Bien que la requête soit issue d’une initiative palestinienne, une fois qu’elle aura été votée par l’Assemblée Générale de l’ONU, l’avis demandé à la CIJ sera transmise à l’organisme de l’ONU. En d’autres termes, ce n’est pas une procédure contradictoire. La Palestine ne porte pas plainte ni « n’intente un procès » contre Israël. Il ne s’agit pas de « guerre juridique ». Tout ce qui est proposé, c’est que l’Assemblée Générale de l’ONU demande son avis à la cour sur deux questions juridiques qui figurent dans le paragraphe 18 de la résolution.
Il y a 15 juges à la CIJ qui représentent les principaux systèmes juridiques du monde. Le président actuel de la cour est américain ; le vice-président est russe. Il ne fait pas de doute que les juges seront d’accord sur les deux questions proposées. Certains juges appartiennent à des pays qui ont voté contre la résolution et peuvent ne pas être favorablement enclins à répondre aux questions. Nous devrons attendre et voir ce qui se passe.
Même si les Palestiniens devaient recevoir un avis consultatif favorable à La Haye, cela ne voudrait pas forcément dire que les États suivraient ce que dit la CIJ. Pourtant, étant donnés les événements en Ukraine, l’avis donné par la CIJ à l’Assemblée Générale de l’ONU aura vraisemblablement une signification qui dépassera le conflit israélo-palestinien.

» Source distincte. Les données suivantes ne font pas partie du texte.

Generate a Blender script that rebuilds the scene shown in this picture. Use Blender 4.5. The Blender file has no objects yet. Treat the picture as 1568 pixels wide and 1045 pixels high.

Les gouvernements occidentaux trouveront peut-être plus difficile de ne pas faire pression sur Israël pour qu’il mette fin à l’occupation étant données les sanctions sans précédent qu’ils ont infligées à Moscou pour son invasion, occupation et annexion de grandes parties de l’Ukraine. En partant de là – et parce que l’occupation israélienne elle même est au cœur de la demande d’avis – les États s’intéresseront probablement de beaucoup plus près qu’auparavant à ce que dit la cour.